The night of race day, Melissa and I went to bed around 7:30p and slept for about 12 hours. Yesterday was a day to recuperate. Melissa and I called it our "vacation day." We watched a couple of movies and just hung out all day. It was fantastic! We haven't had a day like that in a long time. So... what's next on the horizon? Well... finisher's swag in the mail (hopefully), and other than that?

... to be determined.

Greggy-D


4 comments:

Melissa-D said...

You did AWESOME!!!! I'm so proud of you for finishing the race even though you had some idiot cop behind you. He has NO idea what it takes to do a race like that. He's an idiot. I thihk we should make a pact that we have to do races together. I can't handle staying on the sides when I so desperately want to be next to you on the course!!

to dream the KIMpossible dream said...

It makes me sad that the ending left a bad taste in your mouth. When Mellie Bellie told me you didn't get your medal, I could have cried for you - that's like the icing on the cake AT THAT MOMENT. At least in my eyes, it would be. That wasn't right, nor was the unprofessional police officer.

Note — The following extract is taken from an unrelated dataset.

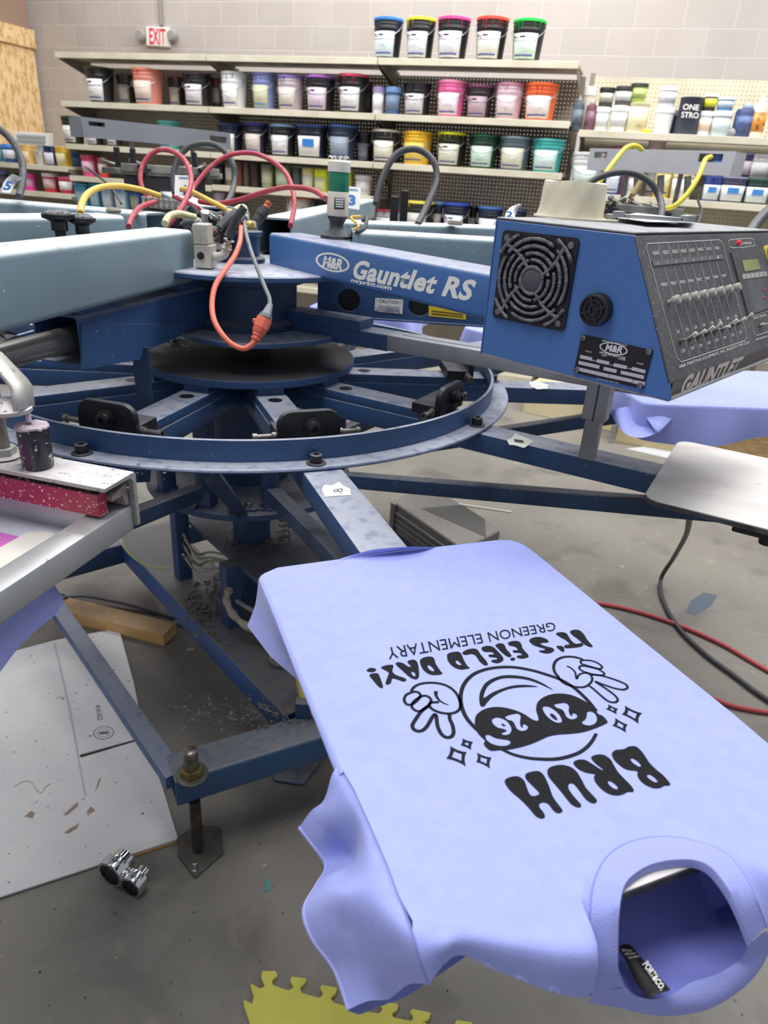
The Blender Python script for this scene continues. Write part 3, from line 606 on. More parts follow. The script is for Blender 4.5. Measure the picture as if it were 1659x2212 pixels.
# upper hub
MB().lathe([(0.06, 1.003), (0.06, 1.086)], CC, n=32).build('bearing', BLACK, press)
f = [Z(401, 722, 1.085), Z(430, 730, 1.085), Z(480, 739, 1.085), Z(520, 743, 1.085), Z(600, 742, 1.085), Z(680, 735, 1.085), Z(748, 722, 1.085), Z(748, 712, 1.085), PC(.27, 25, 1.085), PC(.25, 60, 1.085), PC(.25, 95, 1.085), PC(.25, 130, 1.085), PC(.27, 170, 1.085)]
HUBM = mat('dusty_hub_blue', '35557f', 0.5, dust='b4b8c6', damt=1.0)
MB().prism([p-UPV*0.013 for p in f], UPV*0.013).build('hub_plate', HUBM, press, bevel=0.002)
for (x0, y0, x1, y1) in ((545, 722, 620, 722), (680, 718, 740, 712), (515, 700, 575, 702)):
    a, b_ = Z(x0, y0, 1.0853), Z(x1, y1, 1.0853); MB().beam(a, b_, 0.008, 0.0015, 0.0004).build('slot', BLACK, press)
MB().lathe([(0.145, 1.085), (0.145, 1.10), (0.13, 1.11), (0.13, 1.19), (0.15, 1.195), (0.15, 1.226)], CC, n=48).build('hub_drum', BLUED, press)
MB().lathe([(0.297, 1.226), (0.30, 1.229), (0.30, 1.237), (0.297, 1.24)], CC, n=72).build('hub_plate', HUBM, press)
MB().lathe([(0.055, 1.24), (0.055, 1.25), (0.042, 1.255), (0.042, 1.30), (0.05, 1.305), (0.05, 1.312)], CC+V((0.0, -0.03, 0)), n=32).build('hub_neck', BLUED, press)
# the long arm that carries the console
bdir = (V((0.152, 1.264, 0))-V((-0.298, 1.788, 0))).normalized(); bperp = V((-bdir.y, bdir.x, 0))
b0 = V((-0.298, 1.788, 1.312))-bdir*0.04+bperp*0.05; b1 = V((0.152, 1.264, 1.312))+bdir*0.12+bperp*0.05
MB().beam(b0, b1, 0.10, 0.078, r=0.009, hollow=0.005, k=4).build('console_arm', BLUEC, press, smooth=40)
nf = -bperp; FA = V((0.152, 1.264, 1.31))
def onb(x, y): return PL(x, y, FA, nf)
def hull_q(pts): return [onb(x, y) for x, y in pts]
arm = [o for o in COL.objects if o.name == 'console_arm'][0]
# oval logo, lettering
def ellq(cx, cy, rx, ry, tilt, fn, n=28):
    out = []
    for i in range(n):
        a = 2*math.pi*i/n; x = rx*math.cos(a); y = ry*math.sin(a); out.append(fn(cx+x*math.cos(tilt)-y*math.sin(tilt), cy+x*math.sin(tilt)+y*math.cos(tilt)))
    return out
ex_, ey_ = bdir, UPV
tl = math.radians(14)
fill([ellq(719, 567, 37.5, 20, tl, onb), ellq(719, 567, 33, 16.0, tl, onb)], FA, ex_, ey_, PRINTW, 'logo_ring', arm, 0.0006, smooth=False)
text_on('M&R', hull_q([(696, 577), (739, 585), (743, 561), (700, 552)]), PRINTW, 'logo_letters', arm, bold=0.05, shear=0.1)
text_on('Gauntlet RS', hull_q([(760, 601), (1017, 652), (1031, 606), (769, 560)]), PRINTW, 'lettering', arm, bold=0.04, shear=0.12, space=1.06)
text_on('mrprint.com', hull_q([(757, 611), (844, 630), (848, 618), (760, 601)]), PRINTW, 'lettering', arm, bold=0.03, space=0.95)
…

You know what is right, though? Greggy-D and his tremendous spirit! Greggy -D and his amazing determination! Greggy-D and all of his time, effort, sweat, and tears all towards a beautifully amazing accomplishment! That's what will forever be right in my book!

You rock!

Lisa said...

I'm so proud of you for gutting it out and finishing what you started. The end is heartbreaking for me. I have always had such wonderful experiences at Houston and don't want this to be what the city gives you. They can do better and you deserve so much more!

Anne said...

Greg, I am so proud of you, too, for committing to doing this race even though Melissa wasn't going to be training, etc. with you, and also for FINISHING it, even under such dire circumstances!!! (My heart ached for you all along the last part of the race when I saw the agony you were experiencing.)